Constance J. Foster, The Attractive Child (1941) O. Spurgeon English and Constance J. Foster, Fathers Are Parents Too (1951) Constance J. Foster, Developing Responsibility in Children (1953)

As it turns out, our best source is the back dust jacket of This Rich World itself.

Constance J. Foster, This Rich World: The Story of Money, illustrated by Crockett Johnson (McBride, 1943): back cover

My guess is that she may have met Johnson – if she knew him at all – via Johnson’s wife. Krauss was then studying Anthropology at Columbia, and two of Foster’s sources for The Attractive Child are affiliated with Columbia. More than that, Krauss’s and Foster’s shared interest in children’s development might have provided occasion for them to meet.


Share the wealth

Whatever Foster’s connection (if any) to Johnson might have been, the book’s message is one that the current occupant of the White House would do well to heed. Foster argues that we should share the wealth. She twice cites Adam Smith’s “golden rule of world trade”: “It is better for a nation if the other nations with whom it does business are rich, not poor” (71, 157).

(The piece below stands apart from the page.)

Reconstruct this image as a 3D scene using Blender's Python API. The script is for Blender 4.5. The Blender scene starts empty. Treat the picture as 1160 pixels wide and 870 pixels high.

Crockett Johnson, "Wars are wasteful," from Constance J. Foster, This Rich World: The Story of Money (McBride, 1943)

Her final chapter – “Wars Are Wasteful” – repeats that point. If Foster is at times too willing to affiliate free trade with freedom, she also very rightly stresses the need to work together:

Only human brotherhood and the equality of all men, of all colors and races, will work. In the past some people have had more clothes and food and houses than they could use, while others have not had nearly enough. Unless we can build a world in the future in which everybody has enough, then no peace will last long. (157-58)

Crockett Johnson, frontispiece Constance J. Foster, This Rich World: The Story of Money (McBride, 1943)

Crockett Johnson’s art tells that story, too – the story of money and of the need to distribute it fairly if we are to live in peace.